Если названные институты законотворческого процесса действуют недостаточно эффективно, и законодатель по‑прежнему сохраняет свою вредную привычку, значит, источник его деструктивной деятельности нужно искать за пределами законотворческого органа. Как и всякая сложная политико‑правовая деятельность, законотворчество протекает под влиянием многообразных, различных социальных и правовых факторов, которые в определенных конкретно‑исторических условиях способны оказывать непосредственное и интенсивное влияние на процессы законотворчества и его результаты.
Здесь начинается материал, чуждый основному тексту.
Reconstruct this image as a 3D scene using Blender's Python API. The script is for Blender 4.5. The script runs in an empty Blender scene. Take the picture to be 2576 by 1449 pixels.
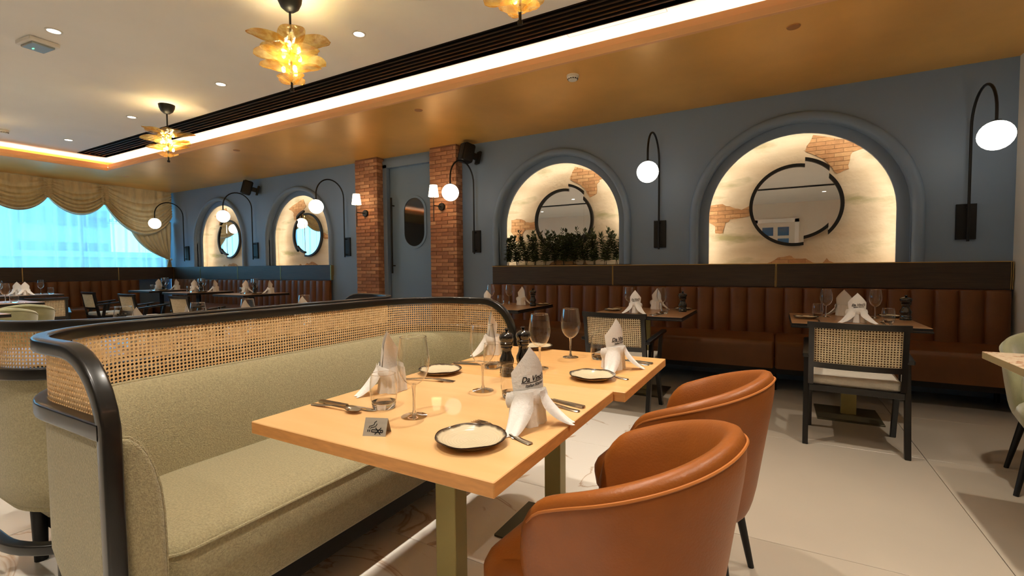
import bpy, bmesh, math, random
from math import sin, cos, pi, radians, sqrt, atan2
from mathutils import Vector, Matrix
random.seed(7)
S = bpy.context.scene
COL = S.collection

# ------------------------------------------------------------------ camera, light, exposure
cam = bpy.data.cameras.new('camera'); camo = bpy.data.objects.new('camera', cam); COL.objects.link(camo)
cam.sensor_width = 36; cam.lens = 36 * 1188.7 / 2576; cam.clip_start = 0.02; cam.clip_end = 400
YAW, PIT, ROL = radians(29.29), radians(2.43), radians(-0.44)
fw = Vector((-sin(YAW) * cos(PIT), cos(YAW) * cos(PIT), -sin(PIT)))
rt = Vector((cos(YAW), sin(YAW), 0)); up = rt.cross(fw)
rt2 = rt * cos(ROL) + up * sin(ROL); up2 = -rt * sin(ROL) + up * cos(ROL)
camo.matrix_world = Matrix(((rt2.x, up2.x, -fw.x, 0), (rt2.y, up2.y, -fw.y, 0), (rt2.z, up2.z, -fw.z, 1.17), (0, 0, 0, 1)))
S.camera = camo
S.view_settings.view_transform = 'Standard'; S.view_settings.look = 'None'
S.view_settings.gamma = 1; S.view_settings.use_curve_mapping = False
S.view_settings.exposure = 0.62
S.cycles.max_bounces = 10; S.cycles.transparent_max_bounces = 24; S.cycles.use_denoising = True
S.cycles.diffuse_bounces = 5; S.cycles.glossy_bounces = 5; S.cycles.transmission_bounces = 8
S.cycles.sample_clamp_indirect = 4.0; S.cycles.blur_glossy = 0.5
W = bpy.data.worlds.new('sky'); S.world = W; W.use_nodes = True
W.node_tree.nodes['Background'].inputs[0].default_value = (0.32, 0.76, 1.0, 1)
W.node_tree.nodes['Background'].inputs[1].default_value = 3.8

WARM = (1.0, 0.90, 0.76)
def lamp(name, kind, loc, energy, color, **kw):
    l = bpy.data.lights.new(name, kind); l.energy = energy; l.color = color
    o = bpy.data.objects.new(name, l); COL.objects.link(o); o.location = loc
    for k, v in kw.items():
        if k == 'rot': o.rotation_euler = v
        else: setattr(l, k, v)
    return o
# daylight entering through the window opening (just outside the glass)
wd_ = lamp('window_daylight', 'AREA', (-12.25, 1.95, 1.95), 1, (1, 1, 1), rot=(0, radians(-90), 0), shape='RECTANGLE', size=1.7, size_y=7.2)
wd_.data.cycles.is_portal = True

# ------------------------------------------------------------------ materials
def rgb(r, g, b):
    f = lambda c: (c / 255 / 12.92) if c / 255 <= 0.04045 else ((c / 255 + 0.055) / 1.055) ** 2.4
    return (f(r), f(g), f(b), 1)
MATS = {}
def mat(name, color, rough=0.5, metal=0.0, var=0.0, scale=8.0, bump=0.0, bscale=None, stretch=(1, 1, 1), coat=0.0,
        color2=None, kind='noise', sheen=0.0, spec=0.5, emit=0.0, detail=4):
    if name in MATS: return MATS[name]
    m = bpy.data.materials.new(name); m.use_nodes = True; nt = m.node_tree; N = nt.nodes; L = nt.links
    b = N['Principled BSDF']; b.inputs['Base Color'].default_value = color; b.inputs['Roughness'].default_value = rough
    b.inputs['Metallic'].default_value = metal; b.inputs['Coat Weight'].default_value = coat
    b.inputs['Specular IOR Level'].default_value = spec
    if sheen: b.inputs['Sheen Weight'].default_value = sheen
    if emit: b.inputs['Emission Color'].default_value = color; b.inputs['Emission Strength'].default_value = emit
    if var or bump or color2:
        tc = N.new('ShaderNodeTexCoord'); mp = N.new('ShaderNodeMapping'); mp.inputs['Scale'].default_value = stretch
        L.new(tc.outputs['Object'], mp.inputs['Vector'])
        if kind == 'voronoi':
            n = N.new('ShaderNodeTexVoronoi'); n.inputs['Scale'].default_value = scale; fac = n.outputs['Distance']
        else:
            n = N.new('ShaderNodeTexNoise'); n.inputs['Scale'].default_value = scale; n.inputs['Detail'].default_value = detail; fac = n.outputs['Fac']
        L.new(mp.outputs[0], n.inputs['Vector'])
        if var or color2:
            r = N.new('ShaderNodeValToRGB'); c = color[:3]
            lo = tuple(x * (1 - var) for x in c); hi = tuple(min(1, x * (1 + var)) for x in c)
            if color2: hi = color2[:3]; lo = c
            r.color_ramp.elements[0].position = 0.3; r.color_ramp.elements[1].position = 0.7
            r.color_ramp.elements[0].color = (*lo, 1); r.color_ramp.elements[1].color = (*hi, 1)
            L.new(fac, r.inputs['Fac']); L.new(r.outputs[0], b.inputs['Base Color'])
        if bump:
            n2 = N.new('ShaderNodeTexNoise'); n2.inputs['Scale'].default_value = bscale or scale; n2.inputs['Detail'].default_value = 3
            L.new(mp.outputs[0], n2.inputs['Vector'])
            bp = N.new('ShaderNodeBump'); bp.inputs['Strength'].default_value = bump; bp.inputs['Distance'].default_value = 0.01
            L.new(n2.outputs['Fac'], bp.inputs['Height']); L.new(bp.outputs[0], b.inputs['Normal'])
    MATS[name] = m; return m

def mix_transparent(name, tint, gloss_rough=0.02, base=0.06, ior=1.45, trans=(1, 1, 1, 1)):
    """thin clear sheet: lets light straight through, reflects by Fresnel"""
    m = bpy.data.materials.new(name); m.use_nodes = True; nt = m.node_tree; N = nt.nodes; L = nt.links
    for n in list(N):
        if n.type != 'OUTPUT_MATERIAL': N.remove(n)
    out = [n for n in N if n.type == 'OUTPUT_MATERIAL'][0]
    t = N.new('ShaderNodeBsdfTransparent'); t.inputs[0].default_value = trans
    g = N.new('ShaderNodeBsdfGlossy'); g.inputs['Roughness'].default_value = gloss_rough; g.inputs[0].default_value = tint
    fr = N.new('ShaderNodeLayerWeight'); fr.inputs[0].default_value = .5
    pw = N.new('ShaderNodeMath'); pw.operation = 'POWER'; pw.inputs[1].default_value = 2.7; L.new(fr.outputs['Facing'], pw.inputs[0])
    ml = N.new('ShaderNodeMath'); ml.operation = 'MULTIPLY'; ml.inputs[1].default_value = 1.3; L.new(pw.outputs[0], ml.inputs[0])
    ad = N.new('ShaderNodeMath'); ad.operation = 'ADD'; ad.inputs[1].default_value = base; ad.use_clamp = True
    mx = N.new('ShaderNodeMixShader'); L.new(ml.outputs[0], ad.inputs[0]); L.new(ad.outputs[0], mx.inputs[0])
    L.new(t.outputs[0], mx.inputs[1]); L.new(g.outputs[0], mx.inputs[2]); L.new(mx.outputs[0], out.inputs[0])
    MATS[name] = m; return m

def emitter(name, color, strength):
    m = bpy.data.materials.new(name); m.use_nodes = True; N = m.node_tree.nodes
    b = N['Principled BSDF']; b.inputs['Base Color'].default_value = (*color, 1)
    b.inputs['Emission Color'].default_value = (*color, 1); b.inputs['Emission Strength'].default_value = strength
    MATS[name] = m; return m

m_blue = mat('blue_paint', rgb(114, 134, 160), 0.5, var=0.04, scale=1.5, bump=0.05, bscale=60)
m_white = mat('white_ceiling_paint', rgb(238, 238, 236), 0.7, var=0.02, scale=2)
m_cream = mat('cream_wall_paint', rgb(222, 218, 208), 0.7, var=0.03, scale=2)
m_bronze = mat('satin_bronze_paint', rgb(236, 180, 92), 0.36, metal=0.3, var=0.08, scale=1.6, bump=0.03, bscale=30)
m_fascia = mat('satin_bronze_lip', rgb(240, 184, 128), 0.5)
m_black = mat('black_metal', rgb(14, 14, 15), 0.5, spec=0.35)
m_blackw = mat('black_stained_wood', rgb(15, 13, 12), 0.30, var=0.25, scale=6, stretch=(1, 1, 8), coat=0.15)
m_wenge = mat('dark_wood_panel', rgb(52, 38, 26), 0.45, var=0.35, scale=5, stretch=(1, 1, 14), bump=0.08, bscale=30)
m_vent = mat('matt_black_vent', rgb(7, 7, 8), 0.8, spec=0.1)
m_brass = mat('brass_strip', rgb(190, 160, 104), 0.3, metal=0.9)
m_brassleg = mat('brushed_brass_leg', rgb(150, 136, 84), 0.42, metal=0.55, var=0.1, scale=3)
m_leath = mat('dark_brown_leather', rgb(104, 62, 28), 0.42, var=0.15, scale=5, bump=0.12, bscale=120, spec=0.4)
m_tan = mat('tan_leather', rgb(143, 79, 25), 0.40, var=0.12, scale=7, bump=0.1, bscale=160, spec=0.4)
m_tanpipe = mat('tan_leather_piping', rgb(176, 106, 48), 0.4)
m_green = mat('sage_fabric', rgb(164, 154, 118), 0.9, var=0.20, scale=170, bump=0.5, bscale=260, sheen=0.3)
m_green2 = mat('pale_sage_velvet', rgb(150, 150, 112), 0.8, var=0.1, scale=12, bump=0.2, bscale=200, sheen=0.6)
m_cane = mat('woven_cane', rgb(214, 174, 122), 0.55, var=0.2, scale=60, color2=rgb(234, 200, 152))
m_cane2 = mat('pale_woven_cane', rgb(216, 196, 158), 0.6, var=0.15, scale=60)
m_beech = mat('light_beech_wood', rgb(224, 174, 114), 0.38, color2=rgb(232, 188, 132), scale=2.2, stretch=(1, 6, 1), coat=0.15, detail=6)
m_beech2 = mat('light_beech_wood_second', rgb(222, 166, 98), 0.36, color2=rgb(230, 180, 116), scale=3.0, stretch=(1, 9, 1), coat=0.15, detail=6)
m_edge = mat('beech_edge', rgb(214, 152, 86), 0.45, var=0.12, scale=9, stretch=(2, 2, 10))
m_walnut = mat('walnut_veneer', rgb(140, 98, 60), 0.35, color2=rgb(184, 140, 94), scale=4, stretch=(1, 5, 1), coat=0.2, detail=6)
m_cush = mat('off_white_linen', rgb(206, 198, 182), 0.9, var=0.05, scale=60, bump=0.2, bscale=200)
m_linen = mat('white_napkin_cloth', rgb(250, 247, 242), 0.85, var=0.02, scale=20, bump=0.15, bscale=120, sheen=0.2)
m_ink = mat('black_print', rgb(22, 16, 14), 0.7)
m_steel = mat('polished_steel', rgb(205, 195, 180), 0.18, metal=1.0)
m_steelb = mat('brushed_steel', rgb(190, 182, 168), 0.4, metal=0.55, var=0.08, scale=4, stretch=(1, 60, 1))
m_mill = mat('black_lacquer', rgb(16, 12, 10), 0.16, coat=0.6)
m_drape = mat('olive_gold_drape', rgb(222, 204, 162), 0.5, var=0.10, scale=5, stretch=(1, 4, 1), bump=0.1, bscale=90, sheen=0.4)
m_mirror = mat('mirror_glass', (0.92, 0.92, 0.92, 1), 0.01, metal=1.0)
m_mirror_edge = mat('mirror_bevel', (0.8, 0.8, 0.8, 1), 0.06, metal=1.0)
m_glass = mix_transparent('clear_thin_glass', (1, 1, 1, 1), 0.02, 0.045, 1.45, (0.975, 0.97, 0.955, 1))
m_glassb = mat('solid_glass', (1, 1, 1, 1), 0.0); m_glassb.node_tree.nodes['Principled BSDF'].inputs['Transmission Weight'].default_value = 1.0
m_pane = mix_transparent('window_pane', (1, 1, 1, 1), 0.0, 0.02, 1.3, (0.92, 0.97, 1, 1))
m_dkpane = mat('dark_porthole_glass', rgb(28, 26, 24), 0.05, coat=1.0)
m_globe = emitter('opal_globe', (1.0, 0.95, 0.80), 3.0)
m_shade = emitter('lit_lampshade', (1.0, 0.78, 0.48), 5.0)
m_dl = emitter('downlight_disc', (1.0, 0.90, 0.72), 9.0)
m_led = emitter('led_strip', (1.0, 0.85, 0.60), 21.0)
m_cove = emitter('cove_led_strip', (1.0, 0.88, 0.74), 17.0)
m_bulb = emitter('filament_bulb', (1.0, 0.86, 0.55), 24.0)
m_gled = emitter('green_led', (0.1, 1.0, 0.3), 3.0)
m_plastic = mat('white_plastic', rgb(226, 224, 216), 0.4)
m_greyp = mat('grey_lens', rgb(150, 160, 158), 0.25)
m_leaf = mat('dark_green_leaf', rgb(62, 72, 36), 0.5, var=0.4, scale=30)
m_leaf2 = mat('stem_green', rgb(60, 52, 30), 0.6)
m_terr = mat('speckled_terrazzo', rgb(222, 200, 168), 0.35, color2=rgb(176, 116, 74), scale=46, kind='noise')
MATS['speckled_terrazzo'].node_tree.nodes['Color Ramp'].color_ramp.elements[0].position = 0.55
MATS['speckled_terrazzo'].node_tree.nodes['Color Ramp'].color_ramp.elements[1].position = 0.62
m_tile = mat('beige_porcelain_tile', rgb(170, 159, 143), 0.32, var=0.05, scale=1.3, detail=8)
m_grout = mat('grout', rgb(150, 136, 118), 0.9)
m_door = mat('blue_door_paint', rgb(108, 134, 164), 0.45)
m_greybld = mat('far_concrete', rgb(150, 170, 190), 0.9)
m_farwin = mat('far_window', rgb(60, 90, 120), 0.3)
BR = [mat('brick_%s' % n, rgb(*c), 0.85, var=0.2, scale=9, bump=0.5, bscale=28) for n, c in
      (('clay', (172, 124, 92)), ('rust', (158, 108, 78)), ('pale', (184, 138, 104)), ('brown', (150, 104, 78)))]
m_mortar = mat('brick_mortar', rgb(132, 92, 68), 0.95)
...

В числе факторов, способствующих сохранению превращенной формы в системе действующего позитивного права, наряду с заблуждением, может быть умысел, состояние политической борьбы в стране, отсутствие институтов, обеспечивающих активное участие граждан в законотворческом процессе, недостаточно высокий уровень развития правовой науки, игнорирование достижений правовой науки в законопроекте, кризисное положение в экономике.
Следовательно, одна из актуальных задач российской правовой науки состоит в том, чтобы от верной констатации недостаточно высокого качества действующих законов перейти к комплексному анализу фактов, обеспечивающих стабильность производства превращенной формы позитивного права Государственной Думой и законодательными органами субъектов Российской Федерации, и поиску путей и средств, способных преломить подобную негативную практику законодательствования, значительно повысить качество и эффективность системы российского права в целом. Одним из таких действенных направлений является гармонизация позитивного права, принимаемого государством и социального (предпозитивного) права, формируемого населением.
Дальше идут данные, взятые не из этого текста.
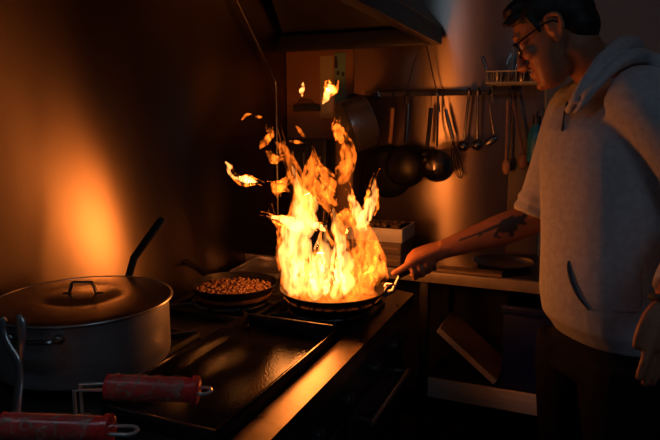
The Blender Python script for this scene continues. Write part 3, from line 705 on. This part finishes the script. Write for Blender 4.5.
# palm over the top and far side of the handle
def ringpalm(c, a, b_, xa, ya): return [c + xa * (a * math.cos(t)) + ya * (b_ * math.sin(t)) for t in [2 * math.pi * k / 18 for k in range(18)]]
pv = (HP(.1, 0, .03) - WRR).normalized()
ya = (near * .5 + upn * .85).normalized(); xa = pv.cross(ya).normalized(); ya = xa.cross(pv)
body.loft([ringpalm(WRR - pv * .01, .030, .026, xa, ya), ringpalm(WRR.lerp(HP(.08, -.004, .022), .35), .036, .024, xa, ya), ringpalm(WRR.lerp(HP(.08, -.006, .024), .7), .040, .022, xa, ya), ringpalm(HP(.088, -.008, .024), .040, .019, xa, ya), ringpalm(HP(.112, -.008, .022), .032, .015, xa, ya), ringpalm(HP(.122, -.008, .020), .018, .01, xa, ya)])
for i, (s, l) in enumerate(((.120, 1), (.097, 1.06), (.074, 1.0), (.053, .9))):
    r = (.0105, .0108, .0102, .0092)[i]
    body.stube([HP(s - .006, -.006, .026), HP(s, -.026, .014), HP(s, -.027, -.008), HP(s - .001, -.010, -.026), HP(s - .003, .014, -.024 * l), HP(s - .006, .027, -.006), HP(s - .008, .022, .008)], [r, r * 1.06, r * 1.04, r * 1.02, r * 1.0, r * .98, r * .8], 5, 12)
body.stube([WRR + pv * .02 + near * .014, HP(.088, .018, .022), HP(.122, .016, .021), HP(.15, .010, .017), HP(.172, .006, .0155), HP(.178, .005, .014)], [.015, .0155, .0125, .0115, .0095, .006], 5, 12)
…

[1] Маркс К., Энгельс Ф. Соч. Т. 46. Ч. 1. С. 188.
[2] Там же. С. 190.
[3] Цит. по: Кленнер Г. От правовой природы к природе права. М., 1988. С. 229.
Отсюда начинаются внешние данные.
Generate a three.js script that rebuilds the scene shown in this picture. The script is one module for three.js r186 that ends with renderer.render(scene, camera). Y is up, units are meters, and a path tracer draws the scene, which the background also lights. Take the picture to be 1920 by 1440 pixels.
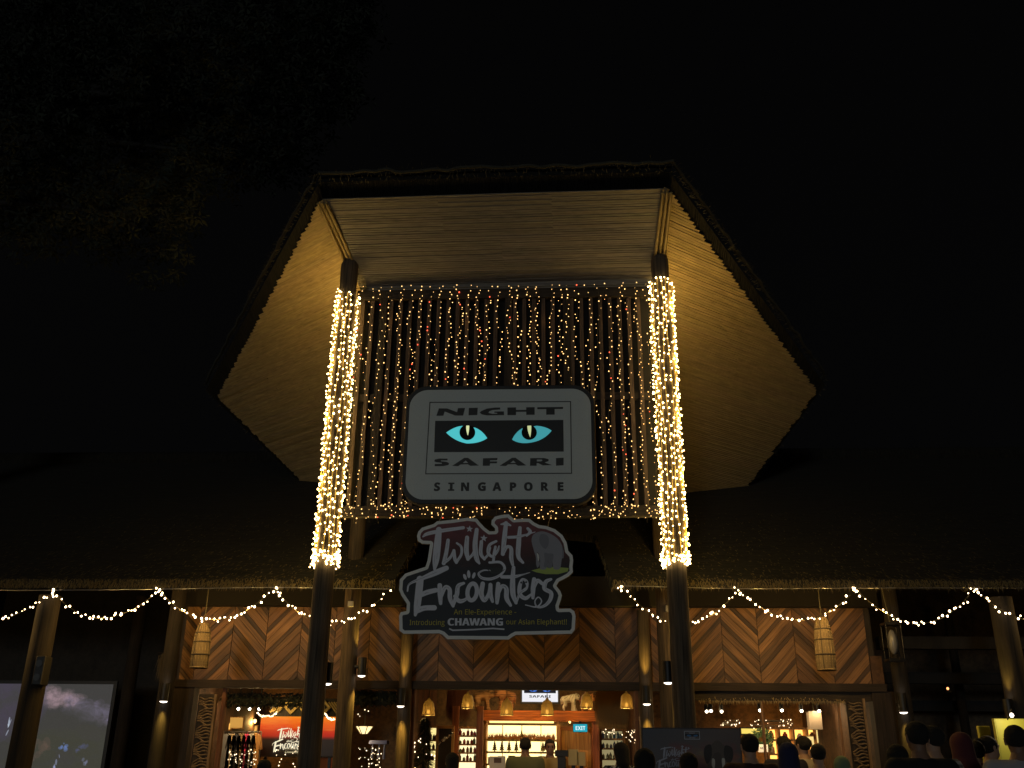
import * as THREE from 'three';
import { mergeGeometries } from 'three/addons/utils/BufferGeometryUtils.js';
import { RoundedBoxGeometry } from 'three/addons/geometries/RoundedBoxGeometry.js';

// ---------------------------------------------------------------- camera, sky, front light, exposure
const scene = new THREE.Scene();
const camera = new THREE.PerspectiveCamera(2 * Math.atan(720 / 1765) * 180 / Math.PI, 4 / 3, 0.1, 600);
camera.position.set(0, 1.45, 0);
camera.rotation.order = 'YXZ';
camera.rotation.set(21.68 * Math.PI / 180, 3 * Math.PI / 180, 0.58 * Math.PI / 180);
camera.updateMatrixWorld(); camera.updateProjectionMatrix();
const skyData = new Float32Array(64 * 32 * 4);
for (let j = 0; j < 32; j++) for (let i = 0; i < 64; i++) {
  const k = (j * 64 + i) * 4, h = 0.0011 + 0.0005 * Math.exp(-Math.pow((j - 16) / 5, 2));
  skyData[k] = h; skyData[k + 1] = h; skyData[k + 2] = h * 1.05; skyData[k + 3] = 1;
}
const sky = new THREE.DataTexture(skyData, 64, 32, THREE.RGBAFormat, THREE.FloatType);
sky.mapping = THREE.EquirectangularReflectionMapping; sky.magFilter = THREE.LinearFilter; sky.needsUpdate = true;
scene.background = sky; scene.environment = sky;
const moon = new THREE.DirectionalLight(new THREE.Color(0.93, 1, 1), 0.2);
moon.position.set(-8, 5.6, 24); moon.target.position.set(-0.7, 4, -11); scene.add(moon, moon.target);
moon.castShadow = true; moon.shadow.radius = 12; moon.shadow.mapSize.set(2048, 2048);
Object.assign(moon.shadow.camera, { left: -14, right: 14, top: 12, bottom: -8, near: 1, far: 70 });
const renderer = new THREE.WebGLRenderer({ antialias: true });
renderer.toneMapping = THREE.LinearToneMapping; renderer.toneMappingExposure = 1;
renderer.shadowMap.enabled = true;

// ---------------------------------------------------------------- helpers
const V = (x, y, z) => new THREE.Vector3(x, y, z);
let seed = 7;
const rnd = (a = 0, b = 1) => { seed = (seed * 1664525 + 1013904223) >>> 0; return a + (b - a) * (seed / 4294967296); };
// the point of the vertical plane z = const that the survey photograph shows at pixel (px, py) of 1920 x 1440
function at(px, py, z) {
  const d = V(px / 960 - 1, 1 - py / 720, 0.5).unproject(camera).sub(camera.position);
  return camera.position.clone().addScaledVector(d, z / d.z);
}
const names = {}, bases = new Map();
const numbered = (n) => { const c = names[n] = (names[n] ?? -1) + 1; return c ? `${n}_${String(c).padStart(3, '0')}` : n; };
function thing(name, label, category, base = V(0, 0, 0), group) {
  const o = new THREE.Group(); o.name = numbered(name); o.position.copy(base);
  o.userData = { label, category }; if (group) o.userData.group = group;
  scene.add(o); bases.set(o, base.clone()); return o;
}
// a part whose geometry is given in world coordinates
function part(o, name, geo, mat, kind) {
  const b = bases.get(o) ?? V(0, 0, 0);
  const m = new THREE.Mesh(geo, mat); m.name = name;
  geo.translate(-b.x, -b.y, -b.z);
  if (kind) m.userData.kind = kind;
  m.castShadow = m.receiveShadow = true; bases.set(m, b); o.add(m); return m;
}
function copyOf(o, pos, label, ry) {
  const c = o.clone(); c.name = numbered(o.name.replace(/_\d{3}$/, '')); c.userData = { ...o.userData, label };
  c.position.copy(pos); if (ry !== undefined) c.rotation.y = ry; scene.add(c); return c;
}
const merge = (list) => mergeGeometries(list.map((g) => { const n = g.index ? g.toNonIndexed() : g; for (const k of Object.keys(n.attributes)) if (!['position', 'normal', 'uv', 'color'].includes(k)) n.deleteAttribute(k); return n; }));
// uv in metres from the dominant axis of each face
function metric(g, s = 1, turn = false) {
  const n = g.index ? g.toNonIndexed() : g, p = n.attributes.position, uv = new Float32Array(p.count * 2);
  const a = V(), b = V(), c = V();
  for (let i = 0; i < p.count; i += 3) {
    a.fromBufferAttribute(p, i); b.fromBufferAttribute(p, i + 1).sub(a); c.fromBufferAttribute(p, i + 2).sub(a);
    const m = b.cross(c), x = Math.abs(m.x), y = Math.abs(m.y), z = Math.abs(m.z);
    for (let k = i; k < i + 3; k++) {
      const X = p.getX(k), Y = p.getY(k), Z = p.getZ(k);
      const [u, v] = x >= y && x >= z ? [Z, Y] : y >= z ? [Z, X] : [X, Y];
      uv[k * 2] = (turn ? v : u) * s; uv[k * 2 + 1] = (turn ? u : v) * s;
    }
  }
  n.setAttribute('uv', new THREE.BufferAttribute(uv, 2)); return n;
}
function box(x0, x1, y0, y1, z0, z1, turn = false, r = 0) {
  const w = x1 - x0, h = y1 - y0, d = z1 - z0, g = r ? new RoundedBoxGeometry(w, h, d, 1, r) : new THREE.BoxGeometry(w, h, d);
  g.translate((x0 + x1) / 2, (y0 + y1) / 2, (z0 + z1) / 2); return metric(g, 1, turn);
}
// tapered round bar between two points
function rod(a, b, ra, rb = ra, sides = 10, open = false) {
  const d = b.clone().sub(a), g = new THREE.CylinderGeometry(rb, ra, d.length(), sides, 1, open);
  const uv = g.attributes.uv, L = d.length();
  for (let i = 0; i < uv.count; i++) uv.setXY(i, uv.getX(i) * 6.283 * ra, uv.getY(i) * L);
  g.translate(0, L / 2, 0); g.applyQuaternion(new THREE.Quaternion().setFromUnitVectors(V(0, 1, 0), d.normalize())); g.translate(a.x, a.y, a.z);
  return g;
}
function tube(points, r, seg = 40, sides = 5) { return new THREE.TubeGeometry(new THREE.CatmullRomCurve3(points), seg, r, sides); }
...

[4] Тилле А. Советский социалистический феодализм 1917–1990. М., 2005.
[5] Селивнов А.И., Хабибулин А.Г., Шахрай С.М. Государство и экономика современной России: реальность и перспективы (политико‑правовой анализ) М., 2006. С. 108.
[6] Там же. С. 104.
[7] Толстик В.А., Трусов Н.А. Борьба за содержание права. Н. Новгород, 2008. С. 170.
[8] Толстик В.А., Трусов Н.А. Там же. С. 170.